Naturally, not all coursework taken abroad will have or need a specific UA course equivalent.  However, the Office of the University Registrar cannot post any coursework that is not approved and assigned a UA equivalency.  In such cases, advisors may assign general equivalencies such as free elective or Philosophy Elective 100.

Due to differences in international educational systems and the procedures for course registration, it is not always possible to guarantee that certain classes will be available to students once they arrive.  Students should guard against problems arising from this by obtaining approval not only for their primary course choices, but also for an equal number of alternate course choices.  Should a student be unable to register for one or more of their primary choices, having alternate choices preapproved provides them some direction and confidence in what to do, as well as ensures the credit transfer process is smooth upon return.

In some cases, students may be forced to take a class not included in either the primary or alternate choices.  Advisors may then be asked to provide approval while the student is abroad or retroactively upon the student’s return.

The Office of International Programs must receive a copy of the completed and signed Transient Permission Form(s).

Resident Credit Requirements and Education Abroad

Education Abroad credits are an automatic exception to the restriction of 18 total credit hours for transient work.

Students within the final 16 (Associate) or 32 (Bachelor) credits of their degree program may request a waiver of the applicable resident credit requirement from the Dean of their degree-granting College.  In the past, such waivers based on education abroad participation frequently have been granted.

International Internships

International internships are a growing sector of education abroad, and many third party providers offer such opportunities to students.  As eligibility requirements for earning internship credit vary across campus, students will be directed to the appropriate internship coordinator or advisor for guidance.  However, the Office of International Programs happily will remain a resource and/or intermediary for both the student and advisor.  To a great extent providers are willing to accommodate university requirements to enable the student to earn credit.
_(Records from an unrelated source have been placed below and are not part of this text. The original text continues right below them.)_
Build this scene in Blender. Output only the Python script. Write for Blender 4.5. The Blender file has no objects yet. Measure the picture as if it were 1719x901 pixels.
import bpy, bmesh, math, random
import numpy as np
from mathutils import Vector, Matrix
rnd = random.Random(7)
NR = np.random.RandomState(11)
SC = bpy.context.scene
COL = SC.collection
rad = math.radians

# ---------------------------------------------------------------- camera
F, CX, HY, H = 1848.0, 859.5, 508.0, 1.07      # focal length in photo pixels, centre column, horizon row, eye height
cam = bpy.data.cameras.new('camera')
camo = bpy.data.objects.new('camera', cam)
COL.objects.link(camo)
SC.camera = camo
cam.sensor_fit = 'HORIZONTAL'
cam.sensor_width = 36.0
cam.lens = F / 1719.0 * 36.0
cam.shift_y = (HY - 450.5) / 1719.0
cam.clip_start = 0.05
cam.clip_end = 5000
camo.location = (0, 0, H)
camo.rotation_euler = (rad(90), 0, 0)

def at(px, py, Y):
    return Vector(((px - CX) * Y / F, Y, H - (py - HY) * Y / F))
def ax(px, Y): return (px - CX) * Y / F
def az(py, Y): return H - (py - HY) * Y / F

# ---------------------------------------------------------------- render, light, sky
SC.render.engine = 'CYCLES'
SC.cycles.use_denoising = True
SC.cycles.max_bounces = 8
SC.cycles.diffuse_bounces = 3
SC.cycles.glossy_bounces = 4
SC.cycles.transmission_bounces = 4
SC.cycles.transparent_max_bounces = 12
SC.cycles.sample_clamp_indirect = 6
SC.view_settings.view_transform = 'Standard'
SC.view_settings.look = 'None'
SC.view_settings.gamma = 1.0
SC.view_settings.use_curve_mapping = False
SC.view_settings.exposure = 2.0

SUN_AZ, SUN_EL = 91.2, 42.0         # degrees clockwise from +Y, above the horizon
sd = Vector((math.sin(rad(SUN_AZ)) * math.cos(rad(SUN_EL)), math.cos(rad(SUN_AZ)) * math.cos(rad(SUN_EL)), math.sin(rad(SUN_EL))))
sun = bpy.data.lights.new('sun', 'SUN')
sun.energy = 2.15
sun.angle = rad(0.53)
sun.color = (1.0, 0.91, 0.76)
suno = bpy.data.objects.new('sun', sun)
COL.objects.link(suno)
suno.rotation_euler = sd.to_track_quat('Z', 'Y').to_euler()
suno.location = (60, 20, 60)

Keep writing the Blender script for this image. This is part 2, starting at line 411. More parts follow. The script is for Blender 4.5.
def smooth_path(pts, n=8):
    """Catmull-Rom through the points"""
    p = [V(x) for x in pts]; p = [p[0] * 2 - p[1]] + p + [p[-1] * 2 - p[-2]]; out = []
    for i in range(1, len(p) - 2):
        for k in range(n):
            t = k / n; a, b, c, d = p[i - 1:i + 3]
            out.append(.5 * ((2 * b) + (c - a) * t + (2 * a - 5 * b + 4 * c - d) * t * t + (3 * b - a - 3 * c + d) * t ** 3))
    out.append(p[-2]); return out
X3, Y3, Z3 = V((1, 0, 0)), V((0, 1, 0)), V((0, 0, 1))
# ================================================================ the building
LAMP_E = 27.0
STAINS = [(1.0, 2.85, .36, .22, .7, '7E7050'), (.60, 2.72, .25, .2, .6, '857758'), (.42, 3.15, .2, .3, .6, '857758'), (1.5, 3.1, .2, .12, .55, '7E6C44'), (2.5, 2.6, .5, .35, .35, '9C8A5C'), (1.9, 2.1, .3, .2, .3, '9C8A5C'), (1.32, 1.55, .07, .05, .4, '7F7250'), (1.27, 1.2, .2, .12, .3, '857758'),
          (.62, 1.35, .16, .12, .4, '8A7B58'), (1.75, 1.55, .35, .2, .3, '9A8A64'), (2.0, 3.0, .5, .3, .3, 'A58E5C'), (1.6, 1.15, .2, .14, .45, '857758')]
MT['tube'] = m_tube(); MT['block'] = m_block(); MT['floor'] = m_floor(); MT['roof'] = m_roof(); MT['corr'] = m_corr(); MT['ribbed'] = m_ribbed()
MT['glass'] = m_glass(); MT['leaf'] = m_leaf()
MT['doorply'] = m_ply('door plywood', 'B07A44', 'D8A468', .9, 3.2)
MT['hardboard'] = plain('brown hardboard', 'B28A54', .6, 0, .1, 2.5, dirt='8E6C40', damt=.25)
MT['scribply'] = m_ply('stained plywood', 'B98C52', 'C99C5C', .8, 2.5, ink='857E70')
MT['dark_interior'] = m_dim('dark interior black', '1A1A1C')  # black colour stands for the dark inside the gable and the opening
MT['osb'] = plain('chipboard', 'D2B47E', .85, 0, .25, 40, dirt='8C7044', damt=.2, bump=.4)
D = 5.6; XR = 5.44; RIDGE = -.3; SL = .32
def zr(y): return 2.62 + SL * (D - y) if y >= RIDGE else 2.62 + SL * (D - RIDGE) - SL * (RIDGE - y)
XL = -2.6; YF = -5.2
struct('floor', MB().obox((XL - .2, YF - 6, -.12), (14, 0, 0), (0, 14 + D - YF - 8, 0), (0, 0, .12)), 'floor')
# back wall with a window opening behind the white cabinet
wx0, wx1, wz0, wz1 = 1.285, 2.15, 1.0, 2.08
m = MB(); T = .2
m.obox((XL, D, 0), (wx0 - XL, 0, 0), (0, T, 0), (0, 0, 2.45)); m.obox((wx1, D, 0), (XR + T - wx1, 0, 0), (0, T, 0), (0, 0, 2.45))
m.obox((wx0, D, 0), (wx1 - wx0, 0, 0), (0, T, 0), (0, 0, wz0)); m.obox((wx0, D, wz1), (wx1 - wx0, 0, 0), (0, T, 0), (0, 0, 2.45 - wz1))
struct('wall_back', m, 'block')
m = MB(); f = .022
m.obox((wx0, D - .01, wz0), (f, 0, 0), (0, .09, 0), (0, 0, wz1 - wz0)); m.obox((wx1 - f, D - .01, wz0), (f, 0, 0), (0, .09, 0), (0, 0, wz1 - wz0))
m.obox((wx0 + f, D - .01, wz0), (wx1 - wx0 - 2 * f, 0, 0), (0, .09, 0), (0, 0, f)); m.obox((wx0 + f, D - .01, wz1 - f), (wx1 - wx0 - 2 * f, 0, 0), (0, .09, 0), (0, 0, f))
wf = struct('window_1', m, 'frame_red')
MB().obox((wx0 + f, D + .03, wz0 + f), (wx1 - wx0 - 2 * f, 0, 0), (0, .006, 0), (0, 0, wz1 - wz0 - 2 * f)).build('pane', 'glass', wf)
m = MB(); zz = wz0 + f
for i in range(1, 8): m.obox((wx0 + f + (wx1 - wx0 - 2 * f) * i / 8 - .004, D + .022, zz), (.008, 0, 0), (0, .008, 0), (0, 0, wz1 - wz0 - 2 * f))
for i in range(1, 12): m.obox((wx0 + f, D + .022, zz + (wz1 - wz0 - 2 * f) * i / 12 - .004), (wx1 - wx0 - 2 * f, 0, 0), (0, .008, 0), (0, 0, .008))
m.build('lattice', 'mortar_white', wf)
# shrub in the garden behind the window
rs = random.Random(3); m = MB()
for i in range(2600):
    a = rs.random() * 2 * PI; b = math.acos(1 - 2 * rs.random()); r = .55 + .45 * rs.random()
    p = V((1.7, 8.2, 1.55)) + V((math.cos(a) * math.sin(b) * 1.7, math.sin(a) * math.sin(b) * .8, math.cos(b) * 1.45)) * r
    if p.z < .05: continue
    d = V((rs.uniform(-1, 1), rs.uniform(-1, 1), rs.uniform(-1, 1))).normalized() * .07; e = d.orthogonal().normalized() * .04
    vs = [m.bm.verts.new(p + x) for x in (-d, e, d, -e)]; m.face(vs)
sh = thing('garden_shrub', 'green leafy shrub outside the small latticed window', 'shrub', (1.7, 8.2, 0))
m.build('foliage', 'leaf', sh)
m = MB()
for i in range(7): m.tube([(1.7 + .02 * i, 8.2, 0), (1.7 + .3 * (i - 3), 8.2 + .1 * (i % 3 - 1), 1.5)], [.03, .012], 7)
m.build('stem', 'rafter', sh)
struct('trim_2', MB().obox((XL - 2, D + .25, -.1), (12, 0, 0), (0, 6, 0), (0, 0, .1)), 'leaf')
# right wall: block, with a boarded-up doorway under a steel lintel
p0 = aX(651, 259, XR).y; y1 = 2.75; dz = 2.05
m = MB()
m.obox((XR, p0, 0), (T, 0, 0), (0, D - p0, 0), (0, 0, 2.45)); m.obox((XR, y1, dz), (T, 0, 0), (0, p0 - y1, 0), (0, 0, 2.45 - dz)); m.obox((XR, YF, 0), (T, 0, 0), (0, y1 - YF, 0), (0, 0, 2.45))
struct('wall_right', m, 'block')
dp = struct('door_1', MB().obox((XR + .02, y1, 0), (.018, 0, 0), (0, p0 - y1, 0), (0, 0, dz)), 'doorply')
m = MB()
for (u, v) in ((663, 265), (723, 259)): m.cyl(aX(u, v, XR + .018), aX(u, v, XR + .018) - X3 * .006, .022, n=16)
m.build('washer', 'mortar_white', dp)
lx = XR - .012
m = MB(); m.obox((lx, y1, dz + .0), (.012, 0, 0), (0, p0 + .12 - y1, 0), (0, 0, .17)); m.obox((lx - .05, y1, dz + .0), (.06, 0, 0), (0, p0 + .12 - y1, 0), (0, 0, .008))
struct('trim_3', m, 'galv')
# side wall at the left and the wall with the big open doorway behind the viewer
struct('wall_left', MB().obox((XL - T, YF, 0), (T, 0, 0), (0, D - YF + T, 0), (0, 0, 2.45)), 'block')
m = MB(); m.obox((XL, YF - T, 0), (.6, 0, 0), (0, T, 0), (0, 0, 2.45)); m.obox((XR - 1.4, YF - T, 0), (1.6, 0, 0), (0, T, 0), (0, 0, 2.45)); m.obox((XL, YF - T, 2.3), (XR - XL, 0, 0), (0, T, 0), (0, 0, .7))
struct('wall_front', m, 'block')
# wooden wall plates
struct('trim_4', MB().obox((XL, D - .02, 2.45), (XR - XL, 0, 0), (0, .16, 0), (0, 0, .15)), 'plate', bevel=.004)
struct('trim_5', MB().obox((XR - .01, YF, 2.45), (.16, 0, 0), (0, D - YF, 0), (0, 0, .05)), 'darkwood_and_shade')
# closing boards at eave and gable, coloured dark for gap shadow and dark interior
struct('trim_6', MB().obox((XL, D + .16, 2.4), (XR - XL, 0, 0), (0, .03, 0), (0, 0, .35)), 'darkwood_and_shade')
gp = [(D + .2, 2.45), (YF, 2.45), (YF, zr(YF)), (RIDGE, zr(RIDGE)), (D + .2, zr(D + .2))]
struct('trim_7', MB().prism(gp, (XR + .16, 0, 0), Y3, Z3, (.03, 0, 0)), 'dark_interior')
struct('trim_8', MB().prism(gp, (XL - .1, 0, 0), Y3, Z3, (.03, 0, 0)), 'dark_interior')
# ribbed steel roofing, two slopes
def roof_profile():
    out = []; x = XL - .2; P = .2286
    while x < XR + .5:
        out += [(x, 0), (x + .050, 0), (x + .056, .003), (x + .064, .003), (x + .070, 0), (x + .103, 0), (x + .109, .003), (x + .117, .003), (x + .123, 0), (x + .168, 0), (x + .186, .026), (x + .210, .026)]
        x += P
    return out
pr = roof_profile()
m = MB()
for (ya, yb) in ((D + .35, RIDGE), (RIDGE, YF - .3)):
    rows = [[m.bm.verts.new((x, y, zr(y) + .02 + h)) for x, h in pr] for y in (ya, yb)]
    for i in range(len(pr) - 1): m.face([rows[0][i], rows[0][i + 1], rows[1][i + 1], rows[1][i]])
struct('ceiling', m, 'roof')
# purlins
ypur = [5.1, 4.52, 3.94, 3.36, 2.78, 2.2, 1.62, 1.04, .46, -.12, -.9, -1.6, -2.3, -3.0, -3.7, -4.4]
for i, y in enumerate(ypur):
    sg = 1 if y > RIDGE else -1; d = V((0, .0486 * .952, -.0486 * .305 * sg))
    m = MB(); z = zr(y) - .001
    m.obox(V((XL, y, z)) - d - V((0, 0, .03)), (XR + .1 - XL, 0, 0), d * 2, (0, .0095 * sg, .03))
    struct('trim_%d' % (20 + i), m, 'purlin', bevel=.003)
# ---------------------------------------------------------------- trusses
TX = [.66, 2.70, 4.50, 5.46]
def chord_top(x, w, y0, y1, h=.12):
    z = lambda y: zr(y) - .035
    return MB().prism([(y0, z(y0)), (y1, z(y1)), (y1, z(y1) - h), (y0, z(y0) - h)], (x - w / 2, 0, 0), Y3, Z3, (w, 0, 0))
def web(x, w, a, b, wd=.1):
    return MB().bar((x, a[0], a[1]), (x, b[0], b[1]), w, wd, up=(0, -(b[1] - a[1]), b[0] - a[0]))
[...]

Most frequently, international internships will not have credit attached to them, with providers leaving it to a student’s home institution to award credit.  Most likely, students thus will need to register for the appropriate departmental internship course and pay the accompanying UA tuition.

Nonetheless, some providers do and others may offer internship credit through the international partner institution or a domestic School of Record.  In these cases, students will be charged tuition for those credits and will receive a transcript.  If permitted by department or college policy, advisors may choose to handle such classes as any other transient credit and use the Transient Permission Form.